The part where Pino recalled the antiquity of painting (to reinforce his thesis on the nobility of the same) was generally considered the weakest and the least interesting. There is no doubt that, if the criterion was original thinking on antiquity, these pages did not fit it. But I would like to emphasise the universality of the Natural History of the Roman writer. Pliny and his book were the true common denominator of all the writers on art in Europe at least in the sixteenth and seventeenth centuries. When it came to supporting the nobility of painting and its belonging to liberal arts, there was no other reference but him. Vasari himself, who in 1550 did not devote systematic attention to the work, warned that his Lives lacked something and accompanied the second edition with the letter of Giambattista Adriani, which was, in fact, precisely a repetition of the Plinian story.
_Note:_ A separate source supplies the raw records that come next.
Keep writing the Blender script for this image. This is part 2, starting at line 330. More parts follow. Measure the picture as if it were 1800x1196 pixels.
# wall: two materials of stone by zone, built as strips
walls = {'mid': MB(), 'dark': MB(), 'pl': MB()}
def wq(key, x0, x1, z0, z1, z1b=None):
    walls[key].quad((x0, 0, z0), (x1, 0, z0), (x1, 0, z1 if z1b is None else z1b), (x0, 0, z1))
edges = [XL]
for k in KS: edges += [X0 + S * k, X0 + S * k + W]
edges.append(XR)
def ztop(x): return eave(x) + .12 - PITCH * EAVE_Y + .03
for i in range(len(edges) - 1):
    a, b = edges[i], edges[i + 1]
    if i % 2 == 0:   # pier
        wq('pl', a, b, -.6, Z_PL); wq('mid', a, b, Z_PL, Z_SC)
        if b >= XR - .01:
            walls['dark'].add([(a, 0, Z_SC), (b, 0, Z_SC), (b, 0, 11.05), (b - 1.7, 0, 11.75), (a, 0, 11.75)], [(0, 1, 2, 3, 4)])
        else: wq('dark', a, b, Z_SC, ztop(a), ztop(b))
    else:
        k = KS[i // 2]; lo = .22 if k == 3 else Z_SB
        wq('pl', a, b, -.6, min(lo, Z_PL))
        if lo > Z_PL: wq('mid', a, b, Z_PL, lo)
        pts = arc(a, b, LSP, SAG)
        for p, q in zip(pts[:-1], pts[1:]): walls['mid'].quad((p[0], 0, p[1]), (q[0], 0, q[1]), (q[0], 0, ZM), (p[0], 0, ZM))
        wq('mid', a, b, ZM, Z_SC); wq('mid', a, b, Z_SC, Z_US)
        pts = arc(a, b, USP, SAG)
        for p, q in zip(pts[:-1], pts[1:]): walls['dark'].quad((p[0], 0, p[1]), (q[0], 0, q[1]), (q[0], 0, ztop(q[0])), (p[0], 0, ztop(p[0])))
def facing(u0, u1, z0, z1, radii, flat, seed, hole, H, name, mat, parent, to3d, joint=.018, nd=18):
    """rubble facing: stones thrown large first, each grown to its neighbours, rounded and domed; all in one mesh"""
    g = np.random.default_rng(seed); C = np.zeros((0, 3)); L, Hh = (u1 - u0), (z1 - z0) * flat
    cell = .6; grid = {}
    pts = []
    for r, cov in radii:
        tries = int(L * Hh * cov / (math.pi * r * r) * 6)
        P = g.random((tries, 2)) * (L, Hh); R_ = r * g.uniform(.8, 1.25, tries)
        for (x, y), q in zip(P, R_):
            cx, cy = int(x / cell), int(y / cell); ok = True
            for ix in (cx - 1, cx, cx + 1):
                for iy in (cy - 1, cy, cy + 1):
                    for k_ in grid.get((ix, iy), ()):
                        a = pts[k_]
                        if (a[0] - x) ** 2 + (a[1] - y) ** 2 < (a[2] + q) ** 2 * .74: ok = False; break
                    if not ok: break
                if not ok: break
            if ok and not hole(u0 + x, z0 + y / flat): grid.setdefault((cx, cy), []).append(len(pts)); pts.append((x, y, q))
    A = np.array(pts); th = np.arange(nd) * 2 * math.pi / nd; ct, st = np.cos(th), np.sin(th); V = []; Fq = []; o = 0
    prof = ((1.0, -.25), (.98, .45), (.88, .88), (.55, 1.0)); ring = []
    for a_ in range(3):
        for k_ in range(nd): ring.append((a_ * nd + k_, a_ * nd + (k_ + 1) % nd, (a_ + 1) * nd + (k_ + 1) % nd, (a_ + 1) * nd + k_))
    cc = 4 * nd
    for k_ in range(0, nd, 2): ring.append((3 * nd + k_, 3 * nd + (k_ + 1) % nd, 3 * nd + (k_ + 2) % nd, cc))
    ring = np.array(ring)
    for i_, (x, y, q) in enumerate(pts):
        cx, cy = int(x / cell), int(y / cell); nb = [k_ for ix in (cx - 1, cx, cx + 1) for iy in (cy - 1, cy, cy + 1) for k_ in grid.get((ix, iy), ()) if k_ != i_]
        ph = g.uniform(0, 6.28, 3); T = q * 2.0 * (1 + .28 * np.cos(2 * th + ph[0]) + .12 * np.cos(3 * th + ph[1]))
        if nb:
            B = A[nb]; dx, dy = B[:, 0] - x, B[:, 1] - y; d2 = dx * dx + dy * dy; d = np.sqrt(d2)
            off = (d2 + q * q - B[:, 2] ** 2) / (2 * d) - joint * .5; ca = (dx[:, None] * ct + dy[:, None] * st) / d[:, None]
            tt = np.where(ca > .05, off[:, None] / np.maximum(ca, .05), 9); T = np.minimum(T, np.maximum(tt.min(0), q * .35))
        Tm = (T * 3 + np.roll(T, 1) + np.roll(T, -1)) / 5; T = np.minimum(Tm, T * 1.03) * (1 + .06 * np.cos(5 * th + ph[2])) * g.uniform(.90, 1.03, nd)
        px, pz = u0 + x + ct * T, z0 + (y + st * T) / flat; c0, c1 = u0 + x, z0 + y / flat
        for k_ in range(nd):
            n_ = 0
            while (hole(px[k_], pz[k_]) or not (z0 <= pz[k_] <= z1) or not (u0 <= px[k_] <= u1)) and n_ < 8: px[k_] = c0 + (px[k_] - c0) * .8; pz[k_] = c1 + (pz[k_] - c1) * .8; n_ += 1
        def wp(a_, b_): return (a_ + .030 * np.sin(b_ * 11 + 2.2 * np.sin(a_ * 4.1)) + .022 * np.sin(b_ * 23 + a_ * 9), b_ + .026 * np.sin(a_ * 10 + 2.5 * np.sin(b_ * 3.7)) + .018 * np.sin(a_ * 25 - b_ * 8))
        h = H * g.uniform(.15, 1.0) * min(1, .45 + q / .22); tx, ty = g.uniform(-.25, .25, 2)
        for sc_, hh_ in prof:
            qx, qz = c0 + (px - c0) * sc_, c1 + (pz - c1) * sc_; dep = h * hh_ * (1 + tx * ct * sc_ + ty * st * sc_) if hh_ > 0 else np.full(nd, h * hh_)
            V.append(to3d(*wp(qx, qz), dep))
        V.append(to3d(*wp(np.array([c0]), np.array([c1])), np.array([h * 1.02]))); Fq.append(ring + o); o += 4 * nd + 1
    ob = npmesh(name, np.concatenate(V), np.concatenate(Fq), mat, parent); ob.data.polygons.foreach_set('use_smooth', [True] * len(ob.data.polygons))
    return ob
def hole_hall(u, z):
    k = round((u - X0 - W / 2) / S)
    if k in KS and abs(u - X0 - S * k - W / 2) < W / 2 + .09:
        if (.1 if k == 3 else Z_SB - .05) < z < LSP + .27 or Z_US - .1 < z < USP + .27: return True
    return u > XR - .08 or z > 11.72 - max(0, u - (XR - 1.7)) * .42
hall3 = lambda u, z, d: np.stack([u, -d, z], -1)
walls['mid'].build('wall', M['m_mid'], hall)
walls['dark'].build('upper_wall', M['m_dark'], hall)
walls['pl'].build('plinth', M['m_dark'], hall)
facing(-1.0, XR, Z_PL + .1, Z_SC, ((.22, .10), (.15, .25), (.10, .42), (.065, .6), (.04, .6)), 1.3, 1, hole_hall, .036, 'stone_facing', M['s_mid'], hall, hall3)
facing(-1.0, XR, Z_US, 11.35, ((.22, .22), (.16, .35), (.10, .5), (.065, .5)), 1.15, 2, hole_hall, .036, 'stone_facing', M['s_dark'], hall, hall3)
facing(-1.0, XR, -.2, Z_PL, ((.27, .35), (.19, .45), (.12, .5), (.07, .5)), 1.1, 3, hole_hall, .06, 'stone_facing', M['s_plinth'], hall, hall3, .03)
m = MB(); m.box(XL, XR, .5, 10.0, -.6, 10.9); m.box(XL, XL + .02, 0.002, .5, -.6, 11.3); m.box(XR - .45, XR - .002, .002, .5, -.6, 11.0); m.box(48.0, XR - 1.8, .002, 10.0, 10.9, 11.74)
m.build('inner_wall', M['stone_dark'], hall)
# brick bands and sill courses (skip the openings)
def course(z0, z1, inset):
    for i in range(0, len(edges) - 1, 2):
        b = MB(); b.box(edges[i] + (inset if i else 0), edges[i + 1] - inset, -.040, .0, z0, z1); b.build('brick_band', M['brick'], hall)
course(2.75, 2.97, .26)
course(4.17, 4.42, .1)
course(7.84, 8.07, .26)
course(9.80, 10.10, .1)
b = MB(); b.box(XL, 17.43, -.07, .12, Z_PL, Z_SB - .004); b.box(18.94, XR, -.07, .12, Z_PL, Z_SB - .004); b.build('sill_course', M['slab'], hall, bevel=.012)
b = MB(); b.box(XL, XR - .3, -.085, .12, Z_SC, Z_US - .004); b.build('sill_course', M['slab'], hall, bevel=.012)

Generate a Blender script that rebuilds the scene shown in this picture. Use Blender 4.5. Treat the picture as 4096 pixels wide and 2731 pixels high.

Thus we find Pliny everywhere. The same anecdotes which Pino recalled in his dialogue could be found in Spanish treatises of the early 1600 (Carducho and Pacheco) and in the seventeenth century in Northern Europe, from Van Mander to Philips Angel. Pliny became a formidable tool for the benefit of all those who claimed a special status for art making, regardless of the reliability of what he said, or perhaps because he told amazing stories. Unknowingly, he wrote a work that, about 1,500 years later, would culturally unite Europe long before we started to talk about it in political terms.


NOTES

[5] Just think of the enormous efforts made by Matteo Zaccolini seventy years later to establish a rule on the distance of colours from the experience of nature.

[6] Cennino Cennini, Il libro dell’arte, (The Book of the Art), by Fabio Frezzato, Vicenza, Neri Pozza, 2003, p. 71.

[7] See Pietro Edwards, Antichità dell’Unione dei Pittori in Vinezia (The Antiquity of the Union of Painters in Venice), in: Giovanni Mazzaferro, Le Belle Arti a Venezia nei manoscritti di Pietro e Giovanni Edwards (The Fine Arts in Venice in the manuscripts of Peter and Giovanni Edwards), p. 235.

[8] Cennino Cennini, Il libro dell’arte... cit., p. 62.